──────── GIVEN ENTRIES ────────

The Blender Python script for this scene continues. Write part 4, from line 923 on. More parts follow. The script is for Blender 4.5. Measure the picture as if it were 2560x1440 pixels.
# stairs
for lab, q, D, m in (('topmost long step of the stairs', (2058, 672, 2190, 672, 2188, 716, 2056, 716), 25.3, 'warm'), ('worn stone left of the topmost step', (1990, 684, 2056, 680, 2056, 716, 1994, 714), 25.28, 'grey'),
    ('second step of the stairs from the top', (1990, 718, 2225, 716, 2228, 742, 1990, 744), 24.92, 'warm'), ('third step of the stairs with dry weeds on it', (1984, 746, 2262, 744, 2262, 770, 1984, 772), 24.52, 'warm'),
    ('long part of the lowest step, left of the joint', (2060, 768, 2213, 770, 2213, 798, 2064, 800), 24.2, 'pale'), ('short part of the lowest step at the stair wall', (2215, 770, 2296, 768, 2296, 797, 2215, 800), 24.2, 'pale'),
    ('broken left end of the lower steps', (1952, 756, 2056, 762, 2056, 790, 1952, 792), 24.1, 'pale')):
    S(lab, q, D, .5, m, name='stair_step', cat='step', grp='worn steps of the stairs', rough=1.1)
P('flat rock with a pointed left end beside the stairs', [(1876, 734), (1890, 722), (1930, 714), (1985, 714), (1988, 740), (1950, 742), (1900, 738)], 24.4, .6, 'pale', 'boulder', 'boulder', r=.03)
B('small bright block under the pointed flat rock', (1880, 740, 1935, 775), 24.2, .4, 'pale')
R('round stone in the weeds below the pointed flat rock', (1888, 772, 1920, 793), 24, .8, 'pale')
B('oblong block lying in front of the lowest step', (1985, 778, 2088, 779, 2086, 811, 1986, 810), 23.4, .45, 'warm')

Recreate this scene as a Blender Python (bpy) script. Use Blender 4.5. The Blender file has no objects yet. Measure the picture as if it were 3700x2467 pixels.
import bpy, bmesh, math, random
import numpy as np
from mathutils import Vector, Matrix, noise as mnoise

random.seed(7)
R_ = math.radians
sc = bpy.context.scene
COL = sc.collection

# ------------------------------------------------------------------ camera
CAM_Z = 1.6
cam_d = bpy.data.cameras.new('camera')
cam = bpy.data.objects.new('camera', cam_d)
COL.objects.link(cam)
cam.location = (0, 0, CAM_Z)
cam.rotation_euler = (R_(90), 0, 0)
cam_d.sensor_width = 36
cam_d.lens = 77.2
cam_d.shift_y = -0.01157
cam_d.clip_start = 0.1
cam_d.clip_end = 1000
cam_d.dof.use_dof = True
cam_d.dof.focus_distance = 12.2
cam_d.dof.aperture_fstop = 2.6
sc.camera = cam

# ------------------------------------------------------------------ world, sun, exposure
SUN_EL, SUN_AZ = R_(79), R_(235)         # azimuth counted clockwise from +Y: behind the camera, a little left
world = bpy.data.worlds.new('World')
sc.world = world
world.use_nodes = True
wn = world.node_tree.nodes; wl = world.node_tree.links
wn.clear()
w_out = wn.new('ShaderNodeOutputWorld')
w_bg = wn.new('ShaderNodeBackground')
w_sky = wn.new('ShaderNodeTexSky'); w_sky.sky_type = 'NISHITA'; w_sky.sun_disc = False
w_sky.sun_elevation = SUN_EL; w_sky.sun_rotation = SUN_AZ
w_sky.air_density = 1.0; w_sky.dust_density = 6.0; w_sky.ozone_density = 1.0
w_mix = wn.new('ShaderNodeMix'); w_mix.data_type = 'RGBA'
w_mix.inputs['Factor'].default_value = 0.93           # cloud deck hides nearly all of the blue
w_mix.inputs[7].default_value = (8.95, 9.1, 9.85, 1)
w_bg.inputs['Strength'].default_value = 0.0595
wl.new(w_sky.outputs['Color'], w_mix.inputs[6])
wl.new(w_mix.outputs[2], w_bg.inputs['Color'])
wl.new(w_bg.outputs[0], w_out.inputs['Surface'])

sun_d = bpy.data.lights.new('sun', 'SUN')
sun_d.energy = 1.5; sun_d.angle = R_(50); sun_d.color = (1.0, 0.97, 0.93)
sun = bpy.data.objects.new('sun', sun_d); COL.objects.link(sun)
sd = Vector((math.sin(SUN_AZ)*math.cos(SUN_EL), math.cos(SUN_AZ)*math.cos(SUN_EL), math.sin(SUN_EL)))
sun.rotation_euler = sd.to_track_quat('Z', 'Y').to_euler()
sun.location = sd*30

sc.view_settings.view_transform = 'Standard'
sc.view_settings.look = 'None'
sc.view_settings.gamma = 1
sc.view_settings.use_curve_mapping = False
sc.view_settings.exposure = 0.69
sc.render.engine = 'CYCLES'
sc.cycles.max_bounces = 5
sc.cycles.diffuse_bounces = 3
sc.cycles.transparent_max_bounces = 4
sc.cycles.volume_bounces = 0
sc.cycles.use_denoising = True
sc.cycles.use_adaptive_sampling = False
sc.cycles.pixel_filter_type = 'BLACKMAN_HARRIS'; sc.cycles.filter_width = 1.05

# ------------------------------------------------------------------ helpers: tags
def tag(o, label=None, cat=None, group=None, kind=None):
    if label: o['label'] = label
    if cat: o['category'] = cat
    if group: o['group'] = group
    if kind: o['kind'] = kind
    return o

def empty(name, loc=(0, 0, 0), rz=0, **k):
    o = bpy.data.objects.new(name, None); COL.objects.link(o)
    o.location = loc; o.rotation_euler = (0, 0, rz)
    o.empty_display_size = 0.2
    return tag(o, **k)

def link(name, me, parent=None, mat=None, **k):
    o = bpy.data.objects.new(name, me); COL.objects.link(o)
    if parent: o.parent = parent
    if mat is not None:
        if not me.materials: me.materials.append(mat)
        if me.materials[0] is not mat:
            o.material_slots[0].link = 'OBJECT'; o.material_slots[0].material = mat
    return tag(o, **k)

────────
──────── GIVEN ENTRIES ────────

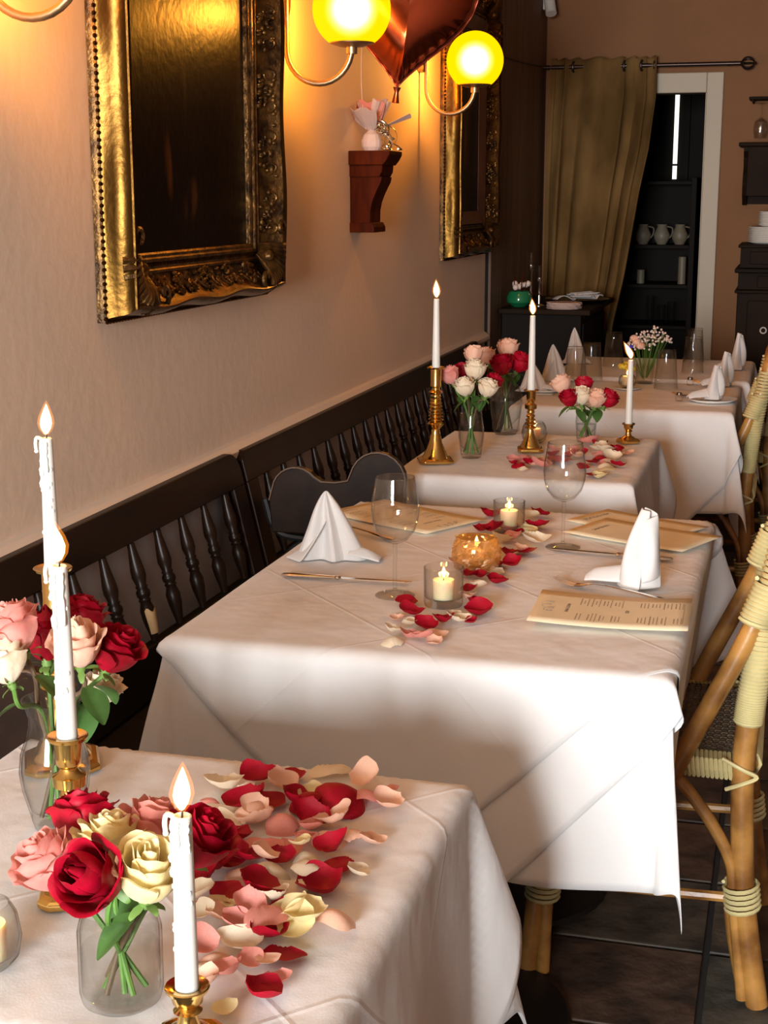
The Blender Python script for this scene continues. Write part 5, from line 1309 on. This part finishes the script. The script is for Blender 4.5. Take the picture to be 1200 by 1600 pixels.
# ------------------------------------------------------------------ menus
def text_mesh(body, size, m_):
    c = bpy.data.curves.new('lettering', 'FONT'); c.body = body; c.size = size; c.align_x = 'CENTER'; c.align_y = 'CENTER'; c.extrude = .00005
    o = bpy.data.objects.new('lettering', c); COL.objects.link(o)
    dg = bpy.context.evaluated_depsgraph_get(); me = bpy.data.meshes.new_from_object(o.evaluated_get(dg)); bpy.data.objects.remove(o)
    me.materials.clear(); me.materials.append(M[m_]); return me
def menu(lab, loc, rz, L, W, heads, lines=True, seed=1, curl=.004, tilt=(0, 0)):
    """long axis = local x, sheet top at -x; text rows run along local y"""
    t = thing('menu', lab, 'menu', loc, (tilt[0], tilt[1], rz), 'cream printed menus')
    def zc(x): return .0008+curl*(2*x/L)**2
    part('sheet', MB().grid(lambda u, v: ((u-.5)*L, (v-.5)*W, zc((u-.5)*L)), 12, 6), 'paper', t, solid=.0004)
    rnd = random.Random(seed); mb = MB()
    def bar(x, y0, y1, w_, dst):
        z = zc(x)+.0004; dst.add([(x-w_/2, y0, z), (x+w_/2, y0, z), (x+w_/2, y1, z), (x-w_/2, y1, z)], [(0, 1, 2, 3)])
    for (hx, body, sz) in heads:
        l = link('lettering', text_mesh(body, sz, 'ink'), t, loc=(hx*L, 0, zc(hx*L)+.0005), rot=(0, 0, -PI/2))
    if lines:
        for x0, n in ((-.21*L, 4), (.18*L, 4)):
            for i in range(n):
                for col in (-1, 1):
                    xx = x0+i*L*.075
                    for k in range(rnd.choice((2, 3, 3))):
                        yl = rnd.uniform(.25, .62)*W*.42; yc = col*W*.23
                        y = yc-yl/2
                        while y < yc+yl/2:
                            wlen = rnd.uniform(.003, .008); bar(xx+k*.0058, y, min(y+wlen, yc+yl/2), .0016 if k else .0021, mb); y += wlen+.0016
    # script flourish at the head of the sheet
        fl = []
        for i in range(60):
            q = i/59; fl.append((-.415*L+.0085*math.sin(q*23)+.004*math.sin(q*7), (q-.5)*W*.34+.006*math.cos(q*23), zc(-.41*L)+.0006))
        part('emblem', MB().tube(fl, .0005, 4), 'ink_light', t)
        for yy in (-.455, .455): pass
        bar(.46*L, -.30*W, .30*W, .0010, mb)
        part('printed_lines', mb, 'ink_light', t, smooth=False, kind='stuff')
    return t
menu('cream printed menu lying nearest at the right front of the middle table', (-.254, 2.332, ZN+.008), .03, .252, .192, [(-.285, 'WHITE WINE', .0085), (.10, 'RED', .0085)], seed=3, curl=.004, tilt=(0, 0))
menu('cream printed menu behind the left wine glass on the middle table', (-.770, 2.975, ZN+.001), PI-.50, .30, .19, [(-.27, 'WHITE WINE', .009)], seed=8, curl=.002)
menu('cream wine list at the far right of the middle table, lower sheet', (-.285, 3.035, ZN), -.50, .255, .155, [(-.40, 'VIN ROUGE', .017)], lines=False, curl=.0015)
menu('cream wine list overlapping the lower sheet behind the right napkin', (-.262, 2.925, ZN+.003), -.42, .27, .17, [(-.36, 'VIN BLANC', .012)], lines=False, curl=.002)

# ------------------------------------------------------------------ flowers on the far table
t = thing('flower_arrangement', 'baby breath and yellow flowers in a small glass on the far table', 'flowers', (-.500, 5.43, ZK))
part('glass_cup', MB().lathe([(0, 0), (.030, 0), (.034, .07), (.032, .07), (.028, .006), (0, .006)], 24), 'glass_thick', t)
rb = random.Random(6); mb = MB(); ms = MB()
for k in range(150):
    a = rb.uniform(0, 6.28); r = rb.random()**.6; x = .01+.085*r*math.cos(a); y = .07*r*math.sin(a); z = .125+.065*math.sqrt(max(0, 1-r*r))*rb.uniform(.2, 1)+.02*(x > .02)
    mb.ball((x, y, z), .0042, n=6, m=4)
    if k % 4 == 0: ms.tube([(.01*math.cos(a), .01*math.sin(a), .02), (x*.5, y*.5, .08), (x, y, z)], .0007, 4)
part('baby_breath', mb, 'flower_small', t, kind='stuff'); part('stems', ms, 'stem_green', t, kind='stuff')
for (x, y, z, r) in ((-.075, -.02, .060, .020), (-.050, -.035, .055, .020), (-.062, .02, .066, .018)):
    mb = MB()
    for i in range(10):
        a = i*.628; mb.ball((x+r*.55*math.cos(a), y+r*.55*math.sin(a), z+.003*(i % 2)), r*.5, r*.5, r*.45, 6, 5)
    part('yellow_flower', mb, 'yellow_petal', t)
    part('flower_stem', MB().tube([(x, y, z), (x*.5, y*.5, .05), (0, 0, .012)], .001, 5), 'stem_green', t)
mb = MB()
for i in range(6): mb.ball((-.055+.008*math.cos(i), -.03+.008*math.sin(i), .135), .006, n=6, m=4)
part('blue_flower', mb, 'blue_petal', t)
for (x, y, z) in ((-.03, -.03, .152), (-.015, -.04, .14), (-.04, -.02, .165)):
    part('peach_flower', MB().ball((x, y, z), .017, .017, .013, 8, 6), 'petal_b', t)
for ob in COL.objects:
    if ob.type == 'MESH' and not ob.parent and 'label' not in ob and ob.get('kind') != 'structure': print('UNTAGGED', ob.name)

────────

GIVEN INSTRUCTION:
Find the word "Blender" in the data and show each line that holds it.

SOLUTION:
The Blender Python script for this scene continues. Write part 4, from line 923 on. More parts follow. The script is for Blender 4.5. Measure the picture as if it were 2560x1440 pixels.
Recreate this scene as a Blender Python (bpy) script. Use Blender 4.5. The Blender file has no objects yet. Measure the picture as if it were 3700x2467 pixels.
The Blender Python script for this scene continues. Write part 5, from line 1309 on. This part finishes the script. The script is for Blender 4.5. Take the picture to be 1200 by 1600 pixels.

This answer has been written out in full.